<<<<
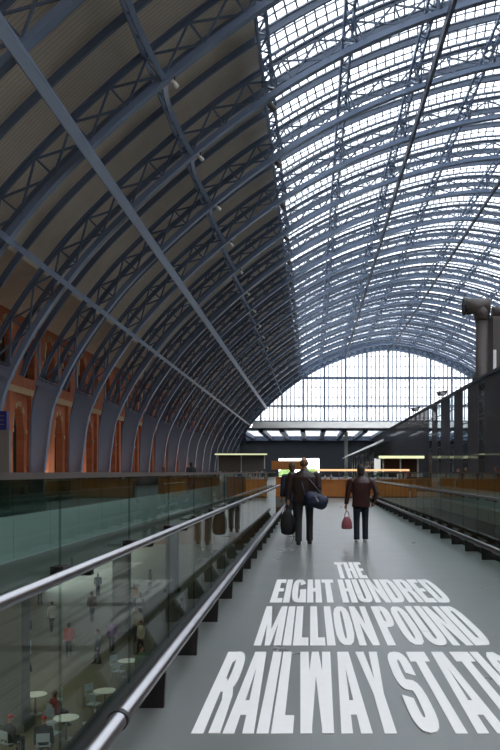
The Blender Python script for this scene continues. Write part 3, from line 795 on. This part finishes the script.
def cafe_chair(x, y, rz, label):
    r = thing('cafe_chair', label, 'chair', (x, y, -7.5), rz, 'metal cafe chairs of the lower floor')
    m = MB(); m.box(-.21,.21,-.21,.21,.44,.47); m.obj('seat', M['gutter'], r)
    m = MB(); m.box(-.2,.2,.19,.215,.6,.86); m.box(-.2,-.17,.19,.215,.47,.6); m.box(.17,.2,.19,.215,.47,.6); m.obj('backrest', M['gutter'], r)
    for a in (-.18,.18):
        for b in (-.18,.18):
            m = MB(); m.tube([(a,b,.44),(a*1.1,b*1.1,0)], .012, 6); m.obj('leg', M['chrome'], r)
TB = [(-8.2,26.8),(-7.75,30.1),(-10.2,29.6),(-8.0,34.9)]
words_t = ['by the two red-capped people', 'behind the first row of tables', 'beside the grey column', 'set farther along the opening']
for i, (x, y) in enumerate(TB):
    cafe_table(x, y, 'white round cafe table on the lower floor, %s' % words_t[i])
    for j, a in enumerate((.4, 2.5, 4.4)):
        cafe_chair(x+.75*math.cos(a), y+.75*math.sin(a), a-math.pi/2, 'metal cafe chair, %s at the table %s' % (ordinal(j+1), words_t[i]))

# ------------------------------------------------------------------ people
def remesh(o, vox):
    md = o.modifiers.new('r', 'REMESH'); md.mode = 'VOXEL'; md.voxel_size = vox; md.use_smooth_shade = True
    ms = o.modifiers.new('s', 'SMOOTH'); ms.factor = .5; ms.iterations = 3
    dg = bpy.context.evaluated_depsgraph_get(); me = bpy.data.meshes.new_from_object(o.evaluated_get(dg))
    o.modifiers.clear(); old = o.data; o.data = me
    me.polygons.foreach_set('use_smooth', [True]*len(me.polygons)); bpy.data.meshes.remove(old)
SKIN = mat('skin', (.42,.22,.15), .55, var=.1); 
CL = {}
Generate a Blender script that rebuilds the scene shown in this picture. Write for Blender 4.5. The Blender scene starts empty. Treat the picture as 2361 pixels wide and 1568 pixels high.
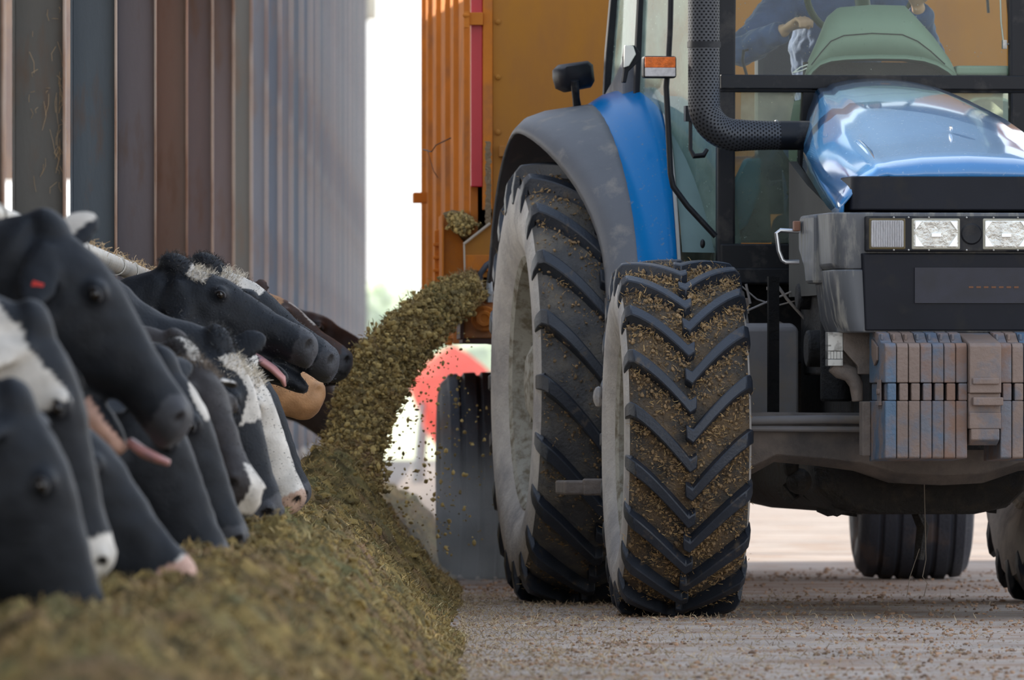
>>>>
* [Given exercise] Include the first line of the records, the line containing "table %s' % (ordinal(j+1), words_t[i]))", and every line between them, repeated exactly. Skip the pictures.

* [Finished answer]
The Blender Python script for this scene continues. Write part 3, from line 795 on. This part finishes the script.
def cafe_chair(x, y, rz, label):
    r = thing('cafe_chair', label, 'chair', (x, y, -7.5), rz, 'metal cafe chairs of the lower floor')
    m = MB(); m.box(-.21,.21,-.21,.21,.44,.47); m.obj('seat', M['gutter'], r)
    m = MB(); m.box(-.2,.2,.19,.215,.6,.86); m.box(-.2,-.17,.19,.215,.47,.6); m.box(.17,.2,.19,.215,.47,.6); m.obj('backrest', M['gutter'], r)
    for a in (-.18,.18):
        for b in (-.18,.18):
            m = MB(); m.tube([(a,b,.44),(a*1.1,b*1.1,0)], .012, 6); m.obj('leg', M['chrome'], r)
TB = [(-8.2,26.8),(-7.75,30.1),(-10.2,29.6),(-8.0,34.9)]
words_t = ['by the two red-capped people', 'behind the first row of tables', 'beside the grey column', 'set farther along the opening']
for i, (x, y) in enumerate(TB):
    cafe_table(x, y, 'white round cafe table on the lower floor, %s' % words_t[i])
    for j, a in enumerate((.4, 2.5, 4.4)):
        cafe_chair(x+.75*math.cos(a), y+.75*math.sin(a), a-math.pi/2, 'metal cafe chair, %s at the table %s' % (ordinal(j+1), words_t[i]))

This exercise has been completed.